Sekou Smith: You know what happens now, right? Somebody gets run out of town now that some wise guy has bothered to bring the relative calm in the coaching ranks to light. I don’t think you can ever breathe a sigh of relief if you are a coach in this league. Somebody will get run out between now and the Draft, we all know it’s going to happen, no matter how senseless the move might seem. I consider this time the calm before at least a quick storm. There are warm seats on both sides of the conference divide that could heat up as we get closer to the end of the regular season and then into the months leading up to the Draft. Keep your eyes on Fred Hoiberg in Chicago and Jeff Hornacek in New York, not that I think either one of them is ultimately responsible for what’s going on in their respective franchises.

Ian Thomsen: The trend is going to hold up.
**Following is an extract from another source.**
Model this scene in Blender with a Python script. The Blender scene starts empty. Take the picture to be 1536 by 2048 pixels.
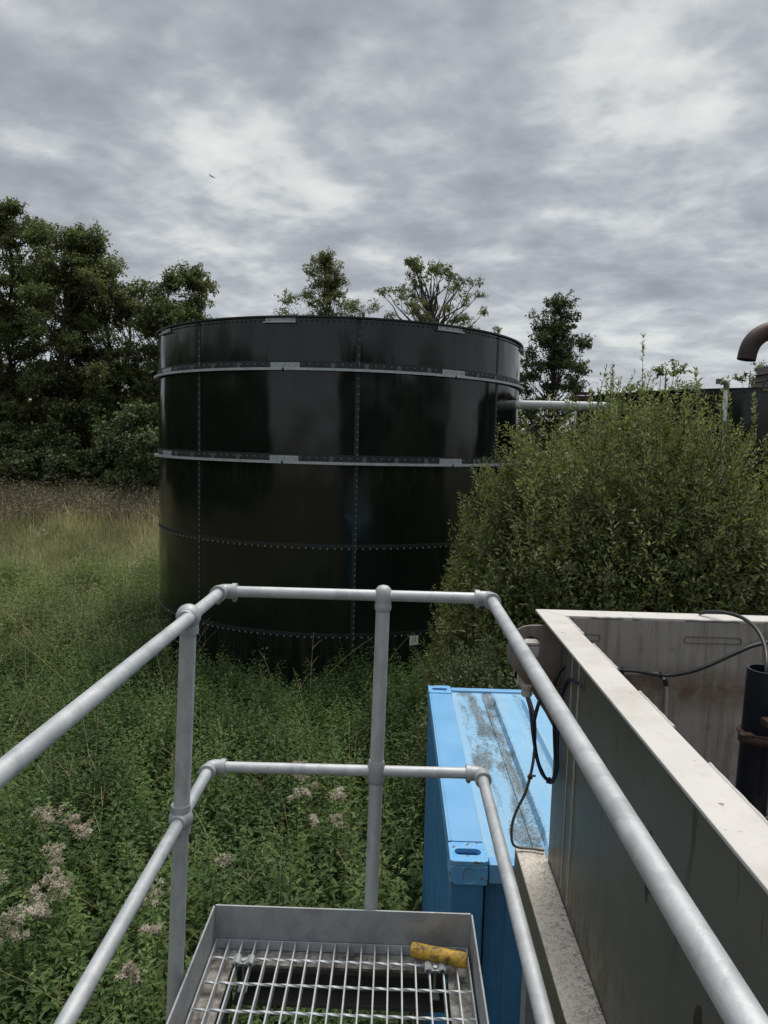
import bpy, math, random
import numpy as np
from mathutils import Vector, Matrix
R_=math.radians
rng=np.random.default_rng(7); random.seed(7)
C=bpy.context.scene
EZ=4.3
# ---------------------------------------------------------------- camera
cam=bpy.data.cameras.new('camera'); co=bpy.data.objects.new('camera',cam); C.collection.objects.link(co)
F=1420.
vf=Vector((26,-140,F)).normalized(); s=.027
rr=Vector((1,s,-(vf.x+s*vf.y)/vf.z)).normalized(); uu=vf.cross(rr).normalized()
if uu.y>0: uu=-uu
# world components of camera axes (camera coords there: x right, y down, z forward)
cx=Vector((rr.x,vf.x,uu.x)); cyd=Vector((rr.y,vf.y,uu.y)); cz=Vector((rr.z,vf.z,uu.z))
M3=Matrix((cx,-cyd,-cz)).transposed()
co.matrix_world=Matrix.Translation((0,0,EZ))@M3.to_4x4()
cam.sensor_fit='VERTICAL'; cam.sensor_height=36; cam.lens=F/2048*36; cam.clip_end=3000; cam.clip_start=.02
C.camera=co
# ---------------------------------------------------------------- sky and sun
SUN_EL,SUN_AZ=66,25      # degrees; azimuth clockwise from +Y
w=bpy.data.worlds.new('World'); C.world=w; w.use_nodes=True
nt=w.node_tree; N=nt.nodes; L=nt.links; N.clear()
class G:
    def __init__(s,nt): s.nt=nt
    def n(s,t,**k):
        o=s.nt.nodes.new(t)
        for a,b in k.items(): setattr(o,a,b)
        return o
    def put(s,sock,v):
        if isinstance(v,(int,float)): sock.default_value=v
        elif isinstance(v,tuple): sock.default_value=v if len(v)==len(sock.default_value) else v+(1,)
        else: s.nt.links.new(v,sock)
    def math(s,op,a,b=0,c=None,clamp=False):
        o=s.n('ShaderNodeMath',operation=op,use_clamp=clamp); s.put(o.inputs[0],a); s.put(o.inputs[1],b)
        if c is not None: s.put(o.inputs[2],c)
        return o.outputs[0]
    def vm(s,op,a,b=None,sc=None):
        o=s.n('ShaderNodeVectorMath',operation=op); s.put(o.inputs[0],a)
        if b is not None: s.put(o.inputs[1],b)
        if sc is not None: s.put(o.inputs['Scale'],sc)
        return o.outputs['Value'] if op in('DOT_PRODUCT','LENGTH') else o.outputs[0]
    def noise(s,vec,scale,detail=4,rough=.55,dist=0):
        o=s.n('ShaderNodeTexNoise'); s.put(o.inputs['Vector'],vec) if vec is not None else 0
        o.inputs['Scale'].default_value=scale; o.inputs['Detail'].default_value=detail; o.inputs['Roughness'].default_value=rough; o.inputs['Distortion'].default_value=dist
        return o.outputs[0]
    def vor(s,vec,scale,feat='F1',out='Distance'):
        o=s.n('ShaderNodeTexVoronoi',feature=feat); s.put(o.inputs['Vector'],vec); o.inputs['Scale'].default_value=scale
        return o.outputs[out]
    def ramp(s,f,stops,interp='LINEAR'):
        o=s.n('ShaderNodeValToRGB'); s.put(o.inputs[0],f); cr=o.color_ramp; cr.interpolation=interp
        while len(cr.elements)<len(stops): cr.elements.new(.5)
        for e,(p,c) in zip(cr.elements,stops):
            e.position=p; e.color=(c,c,c,1) if isinstance(c,(int,float)) else tuple(c)+(1,)
        return o.outputs[0]
    def mix(s,f,a,b,mode='MIX'):
        o=s.n('ShaderNodeMix',data_type='RGBA',blend_type=mode); s.put(o.inputs[0],f); s.put(o.inputs[6],a); s.put(o.inputs[7],b)
        return o.outputs[2]
    def rng(s,v,a,b,c,d,smooth=False):
        o=s.n('ShaderNodeMapRange'); s.put(o.inputs[0],v)
        if smooth:o.interpolation_type='SMOOTHSTEP'
        for i,x in enumerate((a,b,c,d)): o.inputs[i+1].default_value=x
        return o.outputs[0]
    def mapping(s,v,scale=(1,1,1),loc=(0,0,0),rot=(0,0,0)):
        o=s.n('ShaderNodeMapping'); s.put(o.inputs[0],v); o.inputs['Scale'].default_value=scale; o.inputs['Location'].default_value=loc; o.inputs['Rotation'].default_value=rot
        return o.outputs[0]
g=G(nt)
tc=g.n('ShaderNodeTexCoord').outputs['Generated']
d=g.vm('NORMALIZE',tc)
sep=g.n('ShaderNodeSeparateXYZ'); g.put(sep.inputs[0],d); dx,dy,dz=sep.outputs
den=g.math('ADD',g.math('MAXIMUM',dz,0.0),.20)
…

All of the losing teams are in no position to blame the coach — and that includes Terry Stotts, who has basically maxed out his Blazers the previous three years, and Steve Clifford, who has provided Charlotte with an identity. Fred Hoiberg isn’t getting fired either — the Bulls’ ongoing issues are not his fault so much as they can be traced back to his bosses, who must decide whether they’re trying to win now or are rebuilding for the future.

Lang Whitaker: After so much musical chairs the last few seasons, we were probably due for a period of relative calm. And right now I wouldn’t even say any coaches are on a hot seat, although a few chairs out there must be at least feeling warm. I also wonder if perhaps the next coaching change we see will just be a change by choice, if a coach decides to just walk away and actually get some sleep for a change.